## Begin Source material
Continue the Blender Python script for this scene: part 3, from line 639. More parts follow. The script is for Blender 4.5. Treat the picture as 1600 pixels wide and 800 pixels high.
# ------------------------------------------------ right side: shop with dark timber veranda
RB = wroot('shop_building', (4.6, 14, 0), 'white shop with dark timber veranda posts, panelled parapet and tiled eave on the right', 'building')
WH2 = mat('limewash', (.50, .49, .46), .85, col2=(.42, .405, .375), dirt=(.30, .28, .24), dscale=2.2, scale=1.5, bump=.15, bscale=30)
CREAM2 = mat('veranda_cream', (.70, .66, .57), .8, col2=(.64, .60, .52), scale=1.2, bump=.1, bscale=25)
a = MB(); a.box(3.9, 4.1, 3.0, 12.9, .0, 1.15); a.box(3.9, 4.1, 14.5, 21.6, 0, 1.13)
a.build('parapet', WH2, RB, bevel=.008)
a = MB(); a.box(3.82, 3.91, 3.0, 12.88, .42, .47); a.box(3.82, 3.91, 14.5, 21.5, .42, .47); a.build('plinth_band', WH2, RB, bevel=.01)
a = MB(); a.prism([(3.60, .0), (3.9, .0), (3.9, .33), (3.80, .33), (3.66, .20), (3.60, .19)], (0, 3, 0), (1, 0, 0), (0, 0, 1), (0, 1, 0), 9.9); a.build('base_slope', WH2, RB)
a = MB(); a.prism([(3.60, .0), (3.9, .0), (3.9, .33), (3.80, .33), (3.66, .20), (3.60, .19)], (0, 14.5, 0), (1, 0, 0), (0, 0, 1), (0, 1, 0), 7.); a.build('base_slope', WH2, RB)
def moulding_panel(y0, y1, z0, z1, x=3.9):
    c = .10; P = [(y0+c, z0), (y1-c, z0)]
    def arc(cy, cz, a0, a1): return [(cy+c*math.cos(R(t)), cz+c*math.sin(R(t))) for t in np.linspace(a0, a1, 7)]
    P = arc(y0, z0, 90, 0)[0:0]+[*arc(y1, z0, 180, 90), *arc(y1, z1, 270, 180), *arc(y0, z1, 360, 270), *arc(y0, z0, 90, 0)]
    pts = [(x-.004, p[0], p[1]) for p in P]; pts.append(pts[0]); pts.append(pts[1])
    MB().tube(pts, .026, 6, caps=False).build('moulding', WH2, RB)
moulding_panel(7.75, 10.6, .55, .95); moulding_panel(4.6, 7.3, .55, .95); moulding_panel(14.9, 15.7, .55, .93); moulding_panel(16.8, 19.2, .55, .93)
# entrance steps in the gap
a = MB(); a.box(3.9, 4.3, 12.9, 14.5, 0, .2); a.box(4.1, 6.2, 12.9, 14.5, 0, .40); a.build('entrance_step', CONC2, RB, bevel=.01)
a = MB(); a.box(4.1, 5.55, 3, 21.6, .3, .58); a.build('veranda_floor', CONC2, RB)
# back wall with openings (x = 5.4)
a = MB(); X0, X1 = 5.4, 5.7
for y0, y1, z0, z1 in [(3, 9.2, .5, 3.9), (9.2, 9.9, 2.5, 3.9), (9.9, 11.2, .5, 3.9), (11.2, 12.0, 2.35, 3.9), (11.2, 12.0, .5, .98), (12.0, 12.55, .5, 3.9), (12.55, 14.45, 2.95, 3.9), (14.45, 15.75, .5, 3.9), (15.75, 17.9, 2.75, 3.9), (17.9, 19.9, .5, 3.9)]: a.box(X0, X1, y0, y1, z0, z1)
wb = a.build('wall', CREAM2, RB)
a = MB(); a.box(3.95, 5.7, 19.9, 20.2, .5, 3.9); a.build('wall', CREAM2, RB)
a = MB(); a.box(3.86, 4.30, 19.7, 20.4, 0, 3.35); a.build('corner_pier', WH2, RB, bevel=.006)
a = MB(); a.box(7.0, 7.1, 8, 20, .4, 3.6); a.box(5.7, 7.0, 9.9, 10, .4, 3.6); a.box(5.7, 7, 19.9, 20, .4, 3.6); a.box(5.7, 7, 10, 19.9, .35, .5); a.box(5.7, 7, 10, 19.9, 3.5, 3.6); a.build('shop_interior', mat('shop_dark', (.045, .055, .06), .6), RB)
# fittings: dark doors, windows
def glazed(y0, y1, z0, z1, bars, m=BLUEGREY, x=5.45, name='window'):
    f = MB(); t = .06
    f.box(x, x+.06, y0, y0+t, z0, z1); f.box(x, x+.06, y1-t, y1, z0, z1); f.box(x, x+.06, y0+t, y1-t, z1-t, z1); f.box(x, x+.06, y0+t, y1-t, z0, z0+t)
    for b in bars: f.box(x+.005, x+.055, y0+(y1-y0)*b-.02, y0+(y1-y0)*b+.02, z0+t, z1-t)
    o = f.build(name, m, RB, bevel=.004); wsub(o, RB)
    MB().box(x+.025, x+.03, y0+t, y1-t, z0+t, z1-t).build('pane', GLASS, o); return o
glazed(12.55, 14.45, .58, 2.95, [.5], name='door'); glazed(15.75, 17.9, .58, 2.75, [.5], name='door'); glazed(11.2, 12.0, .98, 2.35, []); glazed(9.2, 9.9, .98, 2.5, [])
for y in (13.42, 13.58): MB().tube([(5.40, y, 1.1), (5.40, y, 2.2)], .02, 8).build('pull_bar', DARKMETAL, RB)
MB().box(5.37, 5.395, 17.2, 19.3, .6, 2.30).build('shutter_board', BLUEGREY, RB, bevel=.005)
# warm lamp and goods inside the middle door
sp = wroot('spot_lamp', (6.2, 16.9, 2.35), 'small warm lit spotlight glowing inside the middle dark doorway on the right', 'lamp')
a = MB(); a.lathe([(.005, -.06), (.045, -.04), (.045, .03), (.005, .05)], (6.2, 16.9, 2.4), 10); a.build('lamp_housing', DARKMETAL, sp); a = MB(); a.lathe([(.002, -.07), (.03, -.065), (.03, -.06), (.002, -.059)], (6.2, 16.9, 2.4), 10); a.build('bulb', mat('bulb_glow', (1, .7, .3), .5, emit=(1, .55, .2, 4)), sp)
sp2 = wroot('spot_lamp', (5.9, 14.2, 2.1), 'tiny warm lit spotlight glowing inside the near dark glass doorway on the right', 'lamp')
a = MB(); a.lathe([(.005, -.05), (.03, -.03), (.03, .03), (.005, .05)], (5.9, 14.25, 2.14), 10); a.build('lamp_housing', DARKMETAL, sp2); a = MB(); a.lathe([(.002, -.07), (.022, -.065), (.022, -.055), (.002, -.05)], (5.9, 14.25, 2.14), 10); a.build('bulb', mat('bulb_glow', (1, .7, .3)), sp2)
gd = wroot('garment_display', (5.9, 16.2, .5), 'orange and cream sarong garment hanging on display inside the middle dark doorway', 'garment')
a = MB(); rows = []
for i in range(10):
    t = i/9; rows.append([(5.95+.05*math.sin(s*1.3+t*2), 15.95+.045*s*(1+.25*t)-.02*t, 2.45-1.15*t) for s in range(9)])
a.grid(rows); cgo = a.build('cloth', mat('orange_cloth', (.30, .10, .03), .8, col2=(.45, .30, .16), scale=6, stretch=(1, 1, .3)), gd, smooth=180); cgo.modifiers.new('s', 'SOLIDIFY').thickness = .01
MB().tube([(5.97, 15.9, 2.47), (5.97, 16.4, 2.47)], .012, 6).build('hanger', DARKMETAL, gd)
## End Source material
■ **Instruction**
Repeat the data in its entirety, character for character.

■ **Output**
Continue the Blender Python script for this scene: part 3, from line 639. More parts follow. The script is for Blender 4.5. Treat the picture as 1600 pixels wide and 800 pixels high.
# ------------------------------------------------ right side: shop with dark timber veranda
RB = wroot('shop_building', (4.6, 14, 0), 'white shop with dark timber veranda posts, panelled parapet and tiled eave on the right', 'building')
WH2 = mat('limewash', (.50, .49, .46), .85, col2=(.42, .405, .375), dirt=(.30, .28, .24), dscale=2.2, scale=1.5, bump=.15, bscale=30)
CREAM2 = mat('veranda_cream', (.70, .66, .57), .8, col2=(.64, .60, .52), scale=1.2, bump=.1, bscale=25)
a = MB(); a.box(3.9, 4.1, 3.0, 12.9, .0, 1.15); a.box(3.9, 4.1, 14.5, 21.6, 0, 1.13)
a.build('parapet', WH2, RB, bevel=.008)
a = MB(); a.box(3.82, 3.91, 3.0, 12.88, .42, .47); a.box(3.82, 3.91, 14.5, 21.5, .42, .47); a.build('plinth_band', WH2, RB, bevel=.01)
a = MB(); a.prism([(3.60, .0), (3.9, .0), (3.9, .33), (3.80, .33), (3.66, .20), (3.60, .19)], (0, 3, 0), (1, 0, 0), (0, 0, 1), (0, 1, 0), 9.9); a.build('base_slope', WH2, RB)
a = MB(); a.prism([(3.60, .0), (3.9, .0), (3.9, .33), (3.80, .33), (3.66, .20), (3.60, .19)], (0, 14.5, 0), (1, 0, 0), (0, 0, 1), (0, 1, 0), 7.); a.build('base_slope', WH2, RB)
def moulding_panel(y0, y1, z0, z1, x=3.9):
    c = .10; P = [(y0+c, z0), (y1-c, z0)]
    def arc(cy, cz, a0, a1): return [(cy+c*math.cos(R(t)), cz+c*math.sin(R(t))) for t in np.linspace(a0, a1, 7)]
    P = arc(y0, z0, 90, 0)[0:0]+[*arc(y1, z0, 180, 90), *arc(y1, z1, 270, 180), *arc(y0, z1, 360, 270), *arc(y0, z0, 90, 0)]
    pts = [(x-.004, p[0], p[1]) for p in P]; pts.append(pts[0]); pts.append(pts[1])
    MB().tube(pts, .026, 6, caps=False).build('moulding', WH2, RB)
moulding_panel(7.75, 10.6, .55, .95); moulding_panel(4.6, 7.3, .55, .95); moulding_panel(14.9, 15.7, .55, .93); moulding_panel(16.8, 19.2, .55, .93)
# entrance steps in the gap
a = MB(); a.box(3.9, 4.3, 12.9, 14.5, 0, .2); a.box(4.1, 6.2, 12.9, 14.5, 0, .40); a.build('entrance_step', CONC2, RB, bevel=.01)
a = MB(); a.box(4.1, 5.55, 3, 21.6, .3, .58); a.build('veranda_floor', CONC2, RB)
# back wall with openings (x = 5.4)
a = MB(); X0, X1 = 5.4, 5.7
for y0, y1, z0, z1 in [(3, 9.2, .5, 3.9), (9.2, 9.9, 2.5, 3.9), (9.9, 11.2, .5, 3.9), (11.2, 12.0, 2.35, 3.9), (11.2, 12.0, .5, .98), (12.0, 12.55, .5, 3.9), (12.55, 14.45, 2.95, 3.9), (14.45, 15.75, .5, 3.9), (15.75, 17.9, 2.75, 3.9), (17.9, 19.9, .5, 3.9)]: a.box(X0, X1, y0, y1, z0, z1)
wb = a.build('wall', CREAM2, RB)
a = MB(); a.box(3.95, 5.7, 19.9, 20.2, .5, 3.9); a.build('wall', CREAM2, RB)
a = MB(); a.box(3.86, 4.30, 19.7, 20.4, 0, 3.35); a.build('corner_pier', WH2, RB, bevel=.006)
a = MB(); a.box(7.0, 7.1, 8, 20, .4, 3.6); a.box(5.7, 7.0, 9.9, 10, .4, 3.6); a.box(5.7, 7, 19.9, 20, .4, 3.6); a.box(5.7, 7, 10, 19.9, .35, .5); a.box(5.7, 7, 10, 19.9, 3.5, 3.6); a.build('shop_interior', mat('shop_dark', (.045, .055, .06), .6), RB)
# fittings: dark doors, windows
def glazed(y0, y1, z0, z1, bars, m=BLUEGREY, x=5.45, name='window'):
    f = MB(); t = .06
    f.box(x, x+.06, y0, y0+t, z0, z1); f.box(x, x+.06, y1-t, y1, z0, z1); f.box(x, x+.06, y0+t, y1-t, z1-t, z1); f.box(x, x+.06, y0+t, y1-t, z0, z0+t)
    for b in bars: f.box(x+.005, x+.055, y0+(y1-y0)*b-.02, y0+(y1-y0)*b+.02, z0+t, z1-t)
    o = f.build(name, m, RB, bevel=.004); wsub(o, RB)
    MB().box(x+.025, x+.03, y0+t, y1-t, z0+t, z1-t).build('pane', GLASS, o); return o
glazed(12.55, 14.45, .58, 2.95, [.5], name='door'); glazed(15.75, 17.9, .58, 2.75, [.5], name='door'); glazed(11.2, 12.0, .98, 2.35, []); glazed(9.2, 9.9, .98, 2.5, [])
for y in (13.42, 13.58): MB().tube([(5.40, y, 1.1), (5.40, y, 2.2)], .02, 8).build('pull_bar', DARKMETAL, RB)
MB().box(5.37, 5.395, 17.2, 19.3, .6, 2.30).build('shutter_board', BLUEGREY, RB, bevel=.005)
# warm lamp and goods inside the middle door
sp = wroot('spot_lamp', (6.2, 16.9, 2.35), 'small warm lit spotlight glowing inside the middle dark doorway on the right', 'lamp')
a = MB(); a.lathe([(.005, -.06), (.045, -.04), (.045, .03), (.005, .05)], (6.2, 16.9, 2.4), 10); a.build('lamp_housing', DARKMETAL, sp); a = MB(); a.lathe([(.002, -.07), (.03, -.065), (.03, -.06), (.002, -.059)], (6.2, 16.9, 2.4), 10); a.build('bulb', mat('bulb_glow', (1, .7, .3), .5, emit=(1, .55, .2, 4)), sp)
sp2 = wroot('spot_lamp', (5.9, 14.2, 2.1), 'tiny warm lit spotlight glowing inside the near dark glass doorway on the right', 'lamp')
a = MB(); a.lathe([(.005, -.05), (.03, -.03), (.03, .03), (.005, .05)], (5.9, 14.25, 2.14), 10); a.build('lamp_housing', DARKMETAL, sp2); a = MB(); a.lathe([(.002, -.07), (.022, -.065), (.022, -.055), (.002, -.05)], (5.9, 14.25, 2.14), 10); a.build('bulb', mat('bulb_glow', (1, .7, .3)), sp2)
gd = wroot('garment_display', (5.9, 16.2, .5), 'orange and cream sarong garment hanging on display inside the middle dark doorway', 'garment')
a = MB(); rows = []
for i in range(10):
    t = i/9; rows.append([(5.95+.05*math.sin(s*1.3+t*2), 15.95+.045*s*(1+.25*t)-.02*t, 2.45-1.15*t) for s in range(9)])
a.grid(rows); cgo = a.build('cloth', mat('orange_cloth', (.30, .10, .03), .8, col2=(.45, .30, .16), scale=6, stretch=(1, 1, .3)), gd, smooth=180); cgo.modifiers.new('s', 'SOLIDIFY').thickness = .01
MB().tube([(5.97, 15.9, 2.47), (5.97, 16.4, 2.47)], .012, 6).build('hanger', DARKMETAL, gd)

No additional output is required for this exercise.